Mais, le poème ne s’achève pas sur ce simple constat ; il invite à comprendre comment et pourquoi ces limites peuvent être dépassées, car c’est dans la recherche même du dépassement des contours d’une chevalerie purement terrestre que se révèle le sens de la destinée. Le temps de l’apprentissage est révolu ; c’est une période, fort longue, d’initiation, bien souvent à caractère spirituel, qui attend le héros, puisque celle‑ci le conduit jusqu’au soir de son existence. Ce long chemin se gravit selon une progression ordonnée, orchestrée pour ainsi dire, par l’autorité de Dieu qui n’agit pas à visage découvert : le Blanc Chevalier met en garde contre la tentation du péché, rappelle constamment l’exigence de pureté et transmet les avertissements surnaturels. Par son intercession, il établit un lien entre une chevalerie purement terrestre et l’aspiration au dépassement, entre la recherche de l’identité et celle du Père éternel. Cette quête de la perfection est fondamentale pour Lion de Bourges.

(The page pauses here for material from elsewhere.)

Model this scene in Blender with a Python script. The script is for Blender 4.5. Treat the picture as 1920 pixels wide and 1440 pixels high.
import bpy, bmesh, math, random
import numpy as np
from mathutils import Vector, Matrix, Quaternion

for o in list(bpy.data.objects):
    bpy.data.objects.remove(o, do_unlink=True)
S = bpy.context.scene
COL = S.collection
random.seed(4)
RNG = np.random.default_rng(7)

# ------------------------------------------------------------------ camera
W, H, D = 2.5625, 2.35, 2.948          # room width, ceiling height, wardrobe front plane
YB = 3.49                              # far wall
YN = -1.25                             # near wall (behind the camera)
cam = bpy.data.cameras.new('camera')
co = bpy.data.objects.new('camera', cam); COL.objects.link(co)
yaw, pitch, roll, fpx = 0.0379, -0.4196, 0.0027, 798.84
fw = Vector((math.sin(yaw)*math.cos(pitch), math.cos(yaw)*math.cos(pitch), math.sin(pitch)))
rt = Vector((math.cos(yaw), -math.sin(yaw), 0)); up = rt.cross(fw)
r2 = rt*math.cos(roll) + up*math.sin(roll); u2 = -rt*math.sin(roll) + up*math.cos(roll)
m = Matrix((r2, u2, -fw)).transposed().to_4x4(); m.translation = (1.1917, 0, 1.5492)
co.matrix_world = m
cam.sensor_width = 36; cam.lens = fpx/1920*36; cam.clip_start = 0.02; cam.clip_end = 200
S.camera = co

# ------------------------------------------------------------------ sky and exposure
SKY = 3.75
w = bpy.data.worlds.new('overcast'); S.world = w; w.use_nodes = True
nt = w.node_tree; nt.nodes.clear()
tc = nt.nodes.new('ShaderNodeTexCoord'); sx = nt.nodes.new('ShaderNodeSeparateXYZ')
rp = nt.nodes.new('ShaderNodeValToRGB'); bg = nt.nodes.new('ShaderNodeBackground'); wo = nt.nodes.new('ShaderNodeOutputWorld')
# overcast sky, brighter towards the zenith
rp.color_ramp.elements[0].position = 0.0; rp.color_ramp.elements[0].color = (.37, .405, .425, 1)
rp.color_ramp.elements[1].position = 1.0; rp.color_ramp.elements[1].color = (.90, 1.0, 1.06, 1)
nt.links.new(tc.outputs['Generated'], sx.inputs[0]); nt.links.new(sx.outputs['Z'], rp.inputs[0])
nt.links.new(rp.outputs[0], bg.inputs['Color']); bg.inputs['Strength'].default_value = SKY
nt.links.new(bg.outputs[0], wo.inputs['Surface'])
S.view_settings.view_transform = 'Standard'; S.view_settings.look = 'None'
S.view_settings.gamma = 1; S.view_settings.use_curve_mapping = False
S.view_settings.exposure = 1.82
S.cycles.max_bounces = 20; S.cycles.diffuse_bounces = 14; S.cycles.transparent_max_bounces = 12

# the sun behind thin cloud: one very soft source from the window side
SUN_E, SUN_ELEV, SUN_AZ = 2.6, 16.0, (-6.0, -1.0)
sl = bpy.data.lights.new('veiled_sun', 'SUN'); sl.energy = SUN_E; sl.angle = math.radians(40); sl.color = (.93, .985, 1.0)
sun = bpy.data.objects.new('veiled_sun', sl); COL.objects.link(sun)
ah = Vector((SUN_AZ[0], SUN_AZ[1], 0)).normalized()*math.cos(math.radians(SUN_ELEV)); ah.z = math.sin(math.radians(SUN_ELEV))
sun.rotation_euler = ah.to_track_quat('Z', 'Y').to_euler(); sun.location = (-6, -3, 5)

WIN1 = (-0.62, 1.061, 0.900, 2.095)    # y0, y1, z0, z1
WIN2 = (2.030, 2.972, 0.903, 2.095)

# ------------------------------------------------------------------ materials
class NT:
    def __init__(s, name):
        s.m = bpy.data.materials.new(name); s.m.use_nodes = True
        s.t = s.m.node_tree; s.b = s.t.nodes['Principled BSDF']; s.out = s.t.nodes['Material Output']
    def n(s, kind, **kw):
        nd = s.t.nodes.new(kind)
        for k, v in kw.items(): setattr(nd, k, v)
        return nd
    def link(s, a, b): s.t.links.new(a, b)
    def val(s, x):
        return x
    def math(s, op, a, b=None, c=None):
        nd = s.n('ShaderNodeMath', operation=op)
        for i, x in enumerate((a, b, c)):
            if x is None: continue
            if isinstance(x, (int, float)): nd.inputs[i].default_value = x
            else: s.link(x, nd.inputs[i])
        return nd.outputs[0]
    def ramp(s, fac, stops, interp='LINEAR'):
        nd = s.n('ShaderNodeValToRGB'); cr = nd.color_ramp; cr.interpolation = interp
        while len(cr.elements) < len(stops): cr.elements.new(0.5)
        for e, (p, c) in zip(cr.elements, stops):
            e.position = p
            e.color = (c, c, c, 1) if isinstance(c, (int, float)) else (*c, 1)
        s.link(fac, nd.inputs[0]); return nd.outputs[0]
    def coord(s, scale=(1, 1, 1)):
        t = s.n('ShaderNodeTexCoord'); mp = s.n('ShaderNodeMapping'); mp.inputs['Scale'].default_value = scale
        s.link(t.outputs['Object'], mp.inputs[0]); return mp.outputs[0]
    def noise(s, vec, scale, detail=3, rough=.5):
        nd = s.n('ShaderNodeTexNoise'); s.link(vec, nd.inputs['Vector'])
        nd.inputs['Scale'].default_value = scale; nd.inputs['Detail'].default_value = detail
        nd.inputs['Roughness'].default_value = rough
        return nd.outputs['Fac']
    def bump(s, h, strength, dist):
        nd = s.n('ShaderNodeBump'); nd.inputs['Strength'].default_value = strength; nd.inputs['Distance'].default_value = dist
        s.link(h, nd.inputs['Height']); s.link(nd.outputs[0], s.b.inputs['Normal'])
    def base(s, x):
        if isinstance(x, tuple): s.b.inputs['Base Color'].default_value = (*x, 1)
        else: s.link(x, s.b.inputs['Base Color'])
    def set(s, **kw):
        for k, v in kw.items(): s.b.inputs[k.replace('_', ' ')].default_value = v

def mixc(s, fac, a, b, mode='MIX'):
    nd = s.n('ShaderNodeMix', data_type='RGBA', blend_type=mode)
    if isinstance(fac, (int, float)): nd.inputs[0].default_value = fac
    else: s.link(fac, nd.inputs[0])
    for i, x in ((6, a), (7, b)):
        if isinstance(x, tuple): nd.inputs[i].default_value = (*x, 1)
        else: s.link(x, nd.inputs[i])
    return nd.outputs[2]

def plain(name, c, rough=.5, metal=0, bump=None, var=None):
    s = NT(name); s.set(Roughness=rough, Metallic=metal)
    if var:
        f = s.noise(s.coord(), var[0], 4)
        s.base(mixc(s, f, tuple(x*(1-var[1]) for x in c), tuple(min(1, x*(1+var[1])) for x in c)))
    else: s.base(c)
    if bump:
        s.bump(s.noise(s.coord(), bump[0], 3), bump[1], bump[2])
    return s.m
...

Cependant, il n’est pas destiné à atteindre l’état de sainteté, que cela résulte de ses actions héroïques ou de son renoncement aux armes. Dieu n’envoie pas un ange chercher son âme ; il se fond dans le merveilleux, le mirabilis, et cette étrange fin témoigne de l’emprise exercée sur lui par ce monde. Marqué dès sa naissance par des signes qui le distinguent du reste de l’humanité, que ce soit la protection d’un animal ou celle des fées, Lion connaît un séjour en Féerie, dont l’issue laisse présager que c’est à ce niveau médian, dans ce monde du mirabilis que va à la fois s’accomplir et se limiter son élan vers une perfection qui reste inaccessible. Son intégration dans un merveilleux intermédiaire est un moyen de marquer le caractère imparfait de l’accomplissement chevaleresque. C’est également la marque d’une prise de conscience de la transcendance et de l’altérité radicale du surnaturel, qui reste en définitive inaccessible directement. On serait tenté de constater qu’il y a presque une certaine contradiction entre toutes les actions mises en œuvre par le héros, auxquelles s’ajoutent tous les signes manifestes de la bienveillance divine (les voix célestes, les miracles, etc.), et cette étrange fin, sans glorification, en l’absence de Dieu. Si ce n’est une vision un peu désenchantée de l’idéal chevaleresque en cette fin de Moyen Âge, c’est celle d’une conception plus réaliste de la destinée humaine, dans ses limites et son imperfection. La disparition de Lion, comme la mort sans glorification des autres personnages1236, sont là pour témoigner de l’inaccessibilité du surnaturel et, sans doute plus encore, pour protéger ce qui demeure son principe même : le mystère.

Notes
1235.

D. Boutet, La chanson de geste. Forme et signification d’une écriture épique du Moyen Âge, Paris, P.U.F., 1993, p. 211.

1236.

La chanson se clôt par une chute brutale : Girart est poignardé par Henry le messager devenu l’époux de Margalie (baptisée Suzanne) ; Guillaume est empoisonné par Henry, qui s’enfuit ensuite vers les Indes (cf. v. 34147‑165). À la demande de Gracienne, Olivier se lance à la poursuite d’Henry par qui il est tué lors d’une bataille, le jour de l’Ascension. Ce sont les enfants d’Olivier qui achèveront la vengeance (cf. v. 34167‑170 et v. 34271‑288).